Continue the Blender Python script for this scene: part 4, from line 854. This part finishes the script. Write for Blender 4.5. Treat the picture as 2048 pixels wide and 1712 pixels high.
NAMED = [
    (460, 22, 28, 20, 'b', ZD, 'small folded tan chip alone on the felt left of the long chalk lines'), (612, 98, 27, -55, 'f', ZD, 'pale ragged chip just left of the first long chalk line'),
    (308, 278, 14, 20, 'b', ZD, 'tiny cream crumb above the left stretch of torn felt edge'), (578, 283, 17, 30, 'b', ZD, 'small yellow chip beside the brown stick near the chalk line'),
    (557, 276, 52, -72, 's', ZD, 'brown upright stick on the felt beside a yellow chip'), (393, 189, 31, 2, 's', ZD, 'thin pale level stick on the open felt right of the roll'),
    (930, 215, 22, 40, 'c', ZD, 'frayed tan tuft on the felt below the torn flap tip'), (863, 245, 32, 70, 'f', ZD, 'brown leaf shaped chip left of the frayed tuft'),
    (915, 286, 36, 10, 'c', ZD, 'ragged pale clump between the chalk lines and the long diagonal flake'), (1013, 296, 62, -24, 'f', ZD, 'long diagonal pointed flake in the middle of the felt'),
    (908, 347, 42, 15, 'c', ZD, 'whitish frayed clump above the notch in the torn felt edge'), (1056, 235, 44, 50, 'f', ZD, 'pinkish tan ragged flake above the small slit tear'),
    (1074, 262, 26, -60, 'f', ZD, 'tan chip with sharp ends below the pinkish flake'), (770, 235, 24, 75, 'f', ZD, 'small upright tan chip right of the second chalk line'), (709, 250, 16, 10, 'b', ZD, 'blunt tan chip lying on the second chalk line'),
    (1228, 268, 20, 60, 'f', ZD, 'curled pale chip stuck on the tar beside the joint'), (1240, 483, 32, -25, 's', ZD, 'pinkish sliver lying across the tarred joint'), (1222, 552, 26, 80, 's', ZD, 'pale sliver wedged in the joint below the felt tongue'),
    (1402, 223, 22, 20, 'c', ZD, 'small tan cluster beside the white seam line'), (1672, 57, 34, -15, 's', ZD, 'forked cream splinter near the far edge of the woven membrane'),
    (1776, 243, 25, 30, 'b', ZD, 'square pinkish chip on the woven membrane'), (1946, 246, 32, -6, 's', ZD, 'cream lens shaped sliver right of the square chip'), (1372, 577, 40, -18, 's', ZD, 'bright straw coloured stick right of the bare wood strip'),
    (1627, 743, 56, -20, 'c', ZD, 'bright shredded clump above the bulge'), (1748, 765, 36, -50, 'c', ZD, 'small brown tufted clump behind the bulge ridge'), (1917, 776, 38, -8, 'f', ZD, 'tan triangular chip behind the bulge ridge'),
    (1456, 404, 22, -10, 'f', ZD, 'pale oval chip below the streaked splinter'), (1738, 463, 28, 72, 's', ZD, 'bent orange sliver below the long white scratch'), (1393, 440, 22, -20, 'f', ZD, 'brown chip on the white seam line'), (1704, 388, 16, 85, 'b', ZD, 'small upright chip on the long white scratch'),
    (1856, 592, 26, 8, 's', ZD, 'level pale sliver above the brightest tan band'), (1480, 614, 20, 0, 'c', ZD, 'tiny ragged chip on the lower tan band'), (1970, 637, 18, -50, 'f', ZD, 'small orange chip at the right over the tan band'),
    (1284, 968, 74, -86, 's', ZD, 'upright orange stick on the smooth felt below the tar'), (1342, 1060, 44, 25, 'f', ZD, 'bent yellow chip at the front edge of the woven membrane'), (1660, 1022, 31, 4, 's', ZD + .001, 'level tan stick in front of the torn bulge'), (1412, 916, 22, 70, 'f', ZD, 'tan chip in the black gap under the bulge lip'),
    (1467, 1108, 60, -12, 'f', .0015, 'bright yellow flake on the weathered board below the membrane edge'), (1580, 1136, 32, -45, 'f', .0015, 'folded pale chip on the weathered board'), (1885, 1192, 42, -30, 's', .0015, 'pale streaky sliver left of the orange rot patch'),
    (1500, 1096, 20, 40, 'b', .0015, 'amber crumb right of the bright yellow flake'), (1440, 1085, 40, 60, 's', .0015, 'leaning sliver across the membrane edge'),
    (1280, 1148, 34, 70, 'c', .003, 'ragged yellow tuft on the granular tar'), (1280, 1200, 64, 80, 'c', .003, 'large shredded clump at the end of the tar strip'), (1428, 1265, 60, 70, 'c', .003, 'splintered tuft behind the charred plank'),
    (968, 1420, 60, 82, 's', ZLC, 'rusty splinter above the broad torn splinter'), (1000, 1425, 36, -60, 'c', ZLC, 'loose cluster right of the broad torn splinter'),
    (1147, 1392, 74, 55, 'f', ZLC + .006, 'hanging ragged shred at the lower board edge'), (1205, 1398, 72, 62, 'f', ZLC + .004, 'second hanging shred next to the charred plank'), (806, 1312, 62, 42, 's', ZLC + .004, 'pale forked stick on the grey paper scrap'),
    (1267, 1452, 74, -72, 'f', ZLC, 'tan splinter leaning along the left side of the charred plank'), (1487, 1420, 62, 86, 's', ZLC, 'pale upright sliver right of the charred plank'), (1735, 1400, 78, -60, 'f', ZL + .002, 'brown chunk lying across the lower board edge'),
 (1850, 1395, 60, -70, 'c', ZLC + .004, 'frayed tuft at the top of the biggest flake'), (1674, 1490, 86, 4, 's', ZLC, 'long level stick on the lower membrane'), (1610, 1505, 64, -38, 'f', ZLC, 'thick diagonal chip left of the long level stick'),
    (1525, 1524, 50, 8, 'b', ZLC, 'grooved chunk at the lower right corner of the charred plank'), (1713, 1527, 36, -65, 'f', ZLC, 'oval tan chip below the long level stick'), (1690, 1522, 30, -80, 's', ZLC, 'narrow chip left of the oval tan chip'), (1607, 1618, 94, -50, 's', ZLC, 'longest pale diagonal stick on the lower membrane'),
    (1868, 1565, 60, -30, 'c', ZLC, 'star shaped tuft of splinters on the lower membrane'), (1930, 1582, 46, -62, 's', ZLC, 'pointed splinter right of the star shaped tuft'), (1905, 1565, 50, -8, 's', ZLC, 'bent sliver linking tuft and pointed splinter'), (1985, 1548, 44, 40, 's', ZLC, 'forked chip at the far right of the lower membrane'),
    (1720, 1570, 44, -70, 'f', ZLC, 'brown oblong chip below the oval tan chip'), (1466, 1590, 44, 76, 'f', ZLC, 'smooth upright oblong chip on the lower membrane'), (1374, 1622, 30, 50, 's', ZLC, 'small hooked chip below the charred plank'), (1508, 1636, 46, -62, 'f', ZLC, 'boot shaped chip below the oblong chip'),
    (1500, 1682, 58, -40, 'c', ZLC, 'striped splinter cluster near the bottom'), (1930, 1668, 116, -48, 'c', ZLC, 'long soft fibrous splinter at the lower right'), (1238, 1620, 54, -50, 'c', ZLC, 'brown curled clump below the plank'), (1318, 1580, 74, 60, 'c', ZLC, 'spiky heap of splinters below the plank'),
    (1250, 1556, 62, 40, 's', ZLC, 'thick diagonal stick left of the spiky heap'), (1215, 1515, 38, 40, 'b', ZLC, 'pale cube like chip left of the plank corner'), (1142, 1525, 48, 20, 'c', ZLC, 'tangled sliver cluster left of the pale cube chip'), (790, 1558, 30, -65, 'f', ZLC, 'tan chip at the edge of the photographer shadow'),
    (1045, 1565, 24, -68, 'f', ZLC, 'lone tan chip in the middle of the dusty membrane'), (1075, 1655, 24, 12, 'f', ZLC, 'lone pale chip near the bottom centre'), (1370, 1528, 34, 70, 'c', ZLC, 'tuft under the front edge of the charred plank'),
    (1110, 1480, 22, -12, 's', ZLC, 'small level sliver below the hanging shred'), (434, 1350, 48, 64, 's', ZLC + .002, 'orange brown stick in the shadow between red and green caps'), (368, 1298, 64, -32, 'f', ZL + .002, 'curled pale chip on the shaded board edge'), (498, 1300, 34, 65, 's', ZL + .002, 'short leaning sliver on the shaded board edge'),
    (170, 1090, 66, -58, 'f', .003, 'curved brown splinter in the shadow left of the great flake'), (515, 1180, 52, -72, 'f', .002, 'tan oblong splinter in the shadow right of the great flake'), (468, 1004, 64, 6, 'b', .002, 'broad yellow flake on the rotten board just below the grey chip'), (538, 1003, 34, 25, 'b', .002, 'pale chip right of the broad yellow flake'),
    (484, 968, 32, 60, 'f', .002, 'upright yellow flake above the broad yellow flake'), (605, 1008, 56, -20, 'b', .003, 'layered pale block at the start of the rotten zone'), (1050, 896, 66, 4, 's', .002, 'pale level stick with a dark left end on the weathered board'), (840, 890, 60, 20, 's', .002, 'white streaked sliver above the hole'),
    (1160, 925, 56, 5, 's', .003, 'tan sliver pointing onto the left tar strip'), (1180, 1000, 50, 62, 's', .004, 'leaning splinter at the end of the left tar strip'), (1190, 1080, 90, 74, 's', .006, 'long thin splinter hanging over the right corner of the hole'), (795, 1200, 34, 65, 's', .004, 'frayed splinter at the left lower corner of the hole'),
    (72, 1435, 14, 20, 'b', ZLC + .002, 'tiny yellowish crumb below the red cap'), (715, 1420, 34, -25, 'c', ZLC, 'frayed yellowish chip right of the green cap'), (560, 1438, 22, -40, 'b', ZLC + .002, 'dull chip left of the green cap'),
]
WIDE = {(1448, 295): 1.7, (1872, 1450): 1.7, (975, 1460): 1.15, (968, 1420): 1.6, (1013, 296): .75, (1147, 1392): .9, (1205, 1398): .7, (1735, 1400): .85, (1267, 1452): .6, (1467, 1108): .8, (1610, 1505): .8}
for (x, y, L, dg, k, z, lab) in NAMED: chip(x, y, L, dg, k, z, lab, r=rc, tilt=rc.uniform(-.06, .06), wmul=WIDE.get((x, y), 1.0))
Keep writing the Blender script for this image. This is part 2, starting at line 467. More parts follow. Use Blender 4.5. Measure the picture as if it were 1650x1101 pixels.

::::

■ SHORT EXERCISE: Find every line of the data that holds the string "picture", then say how many there are and nothing else.

■ EXERCISE RESPONSE: 2